Mas nem sempre nos damos conta de como algumas delas podem nos marcar
pelo resto da vida. Romantizamos nossa infância com lembranças
alegres e divertidas, mas escondemos de nós mesmos aquelas que nos
machucam. Palavras e atitudes que nos ferem e que podem nos destruir,
nos enfraquecer, acabar com nossa autoestima e nos fazer carregar
traumas que podem se transformar em diversos tipos de sentimentos,
como revolta, raiva, medo, tristeza, depressão e etc. É nesse
momento que a importância da família é essencial para nossa
formação. Nesse quesito, a Graphic MSP do Jeremias nos dá uma aula.
Como
todas as Graphic MSP, a história é precedida de uma introdução
feita por Maurício de Sousa; desta vez como forma de um mea
culpa por
ser a primeira vez que o personagem protagoniza uma história. Nas
páginas nos deparamos com outros personagens: Astronauta e sua nave, Cebolinha e Cascão implicando com a Mônica, a Magali de olho numa
enorme melancia, o Rolo dormindo no ônibus...
Jeremias
é uma criança que gosta de ler quadrinhos do Batman Guardião
da Noite, é estudioso, inteligente, tem uma família carinhosa e
sonha em ser astronauta. Mas nem tudo é fácil para ele, pois começa
a ter contato com um tipo de reação contra ele, que na condição de criança, ainda não
compreende. Mas as diversas formas com que Jeremias vai sendo diminuído,
ridicularizado e xingado começa a reduzir a sua tolerância com
aquilo tudo, até o momento em que acaba sendo levado
a brigar na escola. A apatia da professora e do diretor da escola e a
vergonha de tocar no assunto, acaba levando a uma dolorosa
conversa/discussão com seu pai.
Jeremias
tem a grande sorte de poder contar com pais que tocam no assunto,
fazendo-o conseguir enxergar as dificuldades que enfrentará na vida
e os caminhos a serem trilhados. O seu crescimento precisa ser
antecipado, pois a cor da sua pele precisa deixá-lo preparado para
tudo que virá.
Crianças
não são racistas por conta própria. Seu caráter e seus valores
são nada mais que a reprodução de situações presenciadas por
elas. Se encontrar alguma criança com alguma atitude discriminatória,
pode ter certeza que ela “aprendeu” a se enxergar em uma suposta
“posição superior”. No ano em que se completam 130 anos da
assinatura da lei que aboliu a escravidão no papel, ainda convivemos
com situações que provam que na prática, a mentalidade
escravagista ainda está muito presente.
As
formas de racismo e preconceitos surgem no seio familiar e se
fortalecem já nas primeiras relações sociais, como na escola.
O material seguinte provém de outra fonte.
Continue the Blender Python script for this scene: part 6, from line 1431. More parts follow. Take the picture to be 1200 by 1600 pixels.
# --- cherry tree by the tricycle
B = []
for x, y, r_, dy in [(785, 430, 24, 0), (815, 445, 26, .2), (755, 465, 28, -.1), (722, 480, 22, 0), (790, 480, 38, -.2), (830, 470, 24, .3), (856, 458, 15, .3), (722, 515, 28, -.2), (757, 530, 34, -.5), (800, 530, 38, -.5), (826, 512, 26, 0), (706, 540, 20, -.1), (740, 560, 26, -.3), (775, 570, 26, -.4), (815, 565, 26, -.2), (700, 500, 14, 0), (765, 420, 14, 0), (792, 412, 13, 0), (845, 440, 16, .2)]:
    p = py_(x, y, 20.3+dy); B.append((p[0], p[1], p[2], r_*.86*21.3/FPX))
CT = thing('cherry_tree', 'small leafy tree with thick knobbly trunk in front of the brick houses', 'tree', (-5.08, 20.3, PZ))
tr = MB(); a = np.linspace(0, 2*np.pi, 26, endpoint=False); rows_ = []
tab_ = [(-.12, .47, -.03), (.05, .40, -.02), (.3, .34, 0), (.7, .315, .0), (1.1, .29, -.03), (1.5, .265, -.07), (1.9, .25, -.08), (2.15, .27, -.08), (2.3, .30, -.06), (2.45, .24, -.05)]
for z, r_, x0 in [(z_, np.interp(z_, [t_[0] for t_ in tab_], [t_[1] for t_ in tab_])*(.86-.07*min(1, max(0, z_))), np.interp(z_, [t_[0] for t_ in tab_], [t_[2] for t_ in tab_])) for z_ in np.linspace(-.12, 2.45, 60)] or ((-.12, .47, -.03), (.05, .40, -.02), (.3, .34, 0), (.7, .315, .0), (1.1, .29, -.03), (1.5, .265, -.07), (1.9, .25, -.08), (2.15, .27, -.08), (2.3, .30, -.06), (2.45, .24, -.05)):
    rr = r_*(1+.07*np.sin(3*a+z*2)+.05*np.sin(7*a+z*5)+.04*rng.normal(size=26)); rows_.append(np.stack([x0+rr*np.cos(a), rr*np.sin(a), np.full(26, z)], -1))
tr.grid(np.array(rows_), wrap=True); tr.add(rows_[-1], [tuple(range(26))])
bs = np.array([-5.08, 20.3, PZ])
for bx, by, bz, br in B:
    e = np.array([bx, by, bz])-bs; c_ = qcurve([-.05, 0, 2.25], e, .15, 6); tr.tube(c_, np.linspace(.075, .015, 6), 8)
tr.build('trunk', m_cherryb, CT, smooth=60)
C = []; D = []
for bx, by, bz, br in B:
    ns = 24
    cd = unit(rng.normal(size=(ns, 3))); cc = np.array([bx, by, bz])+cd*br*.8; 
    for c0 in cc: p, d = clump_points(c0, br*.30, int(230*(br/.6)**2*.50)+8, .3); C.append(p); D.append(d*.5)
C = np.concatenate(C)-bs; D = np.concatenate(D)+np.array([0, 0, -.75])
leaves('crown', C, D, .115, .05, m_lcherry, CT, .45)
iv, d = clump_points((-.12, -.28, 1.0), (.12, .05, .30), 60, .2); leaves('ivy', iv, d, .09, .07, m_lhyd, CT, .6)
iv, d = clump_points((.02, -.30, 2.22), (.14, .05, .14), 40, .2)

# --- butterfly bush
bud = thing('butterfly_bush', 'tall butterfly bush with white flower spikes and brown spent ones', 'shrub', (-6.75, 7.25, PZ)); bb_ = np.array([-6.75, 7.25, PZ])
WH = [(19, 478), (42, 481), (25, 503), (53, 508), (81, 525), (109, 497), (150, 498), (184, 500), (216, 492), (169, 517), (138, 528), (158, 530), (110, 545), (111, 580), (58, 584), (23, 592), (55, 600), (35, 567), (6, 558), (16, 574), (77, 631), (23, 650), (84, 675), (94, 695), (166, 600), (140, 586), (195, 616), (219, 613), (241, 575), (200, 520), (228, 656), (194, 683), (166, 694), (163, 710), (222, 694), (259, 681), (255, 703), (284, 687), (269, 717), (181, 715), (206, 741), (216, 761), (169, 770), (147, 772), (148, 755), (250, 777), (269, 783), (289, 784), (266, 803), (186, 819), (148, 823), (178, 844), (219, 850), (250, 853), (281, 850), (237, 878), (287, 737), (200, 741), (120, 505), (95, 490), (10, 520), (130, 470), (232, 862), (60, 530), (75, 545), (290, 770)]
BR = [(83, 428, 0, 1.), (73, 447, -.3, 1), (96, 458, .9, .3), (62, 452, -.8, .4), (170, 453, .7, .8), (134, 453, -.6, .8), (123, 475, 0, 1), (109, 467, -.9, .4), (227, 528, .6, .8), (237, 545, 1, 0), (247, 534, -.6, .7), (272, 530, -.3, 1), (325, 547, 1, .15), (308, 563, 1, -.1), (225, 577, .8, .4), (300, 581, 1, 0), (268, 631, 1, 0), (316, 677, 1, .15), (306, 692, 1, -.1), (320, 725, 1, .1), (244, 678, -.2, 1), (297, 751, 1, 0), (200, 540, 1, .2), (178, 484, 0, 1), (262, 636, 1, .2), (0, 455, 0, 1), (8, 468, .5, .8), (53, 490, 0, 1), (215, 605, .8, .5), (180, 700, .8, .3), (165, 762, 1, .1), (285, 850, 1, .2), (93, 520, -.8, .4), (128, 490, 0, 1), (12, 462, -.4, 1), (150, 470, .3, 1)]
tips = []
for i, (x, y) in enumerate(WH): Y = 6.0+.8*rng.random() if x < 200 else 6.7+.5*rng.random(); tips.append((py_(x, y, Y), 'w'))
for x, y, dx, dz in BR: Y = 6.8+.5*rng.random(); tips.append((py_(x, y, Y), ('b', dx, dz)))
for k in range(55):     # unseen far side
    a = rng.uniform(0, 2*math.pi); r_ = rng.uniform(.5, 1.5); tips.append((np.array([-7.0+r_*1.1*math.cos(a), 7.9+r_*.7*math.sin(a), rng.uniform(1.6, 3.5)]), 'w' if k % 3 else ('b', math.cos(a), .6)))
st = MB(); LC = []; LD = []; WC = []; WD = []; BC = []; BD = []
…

Nesse ambiente encontramos gente despreparada e incapaz de perceber
sua responsabilidade e uma estrutura que ajuda a perpetuar o
preconceito fingindo que o racismo não existe. O despreparo de
alguns professores é tão grande, que vemos “educadores” se
orgulhando de bater no peito e dizer que não gostam de ler livros (é
sério isso!), ou outros que se dizem estar acostumados a lidar com o
racismo (na visão de um branco acostumado a achar normal chamar
alguém de negão), mas sem um pingo de empatia. Pode parecer que
estou só jogando conversa fora, mas estou mencionando diretamente
dois youtubers conhecidos. Escolas costumam tratar esse tema da
maneira mais fácil: ignorando que o racismo exista. A própria
Graphic MSP mostra a forma como a escola costuma agir em situações
como essa. Certamente os autores passaram por situações semelhantes
para conseguir retratar um quadro de maneira tão certeira.
Infelizmente
é uma realidade que ainda reside em nossa sociedade e precisamos SIM
tratar muito desse assunto. Enquanto continuarmos vendo cada vez mais
gente sem vergonha de se mostrar racista, tratando como mimimi,
vitimismo ou se referir a algo como “coisa de preto” (nas
palavras de William Waack) e não tendo nenhum tipo de punição para
isso, só mostra como vivemos em uma sociedade doente.
Palmas
para os autores Rafael Calça e Jefferson Costa pela excelente obra, para Sidney Gusman pela iniciativa e para Mauricio de Sousa por
continuar sendo tão relevante para o quadrinho nacional. Maurício
de Sousa é muito maior e melhor que Stan Lee. Isso é fato!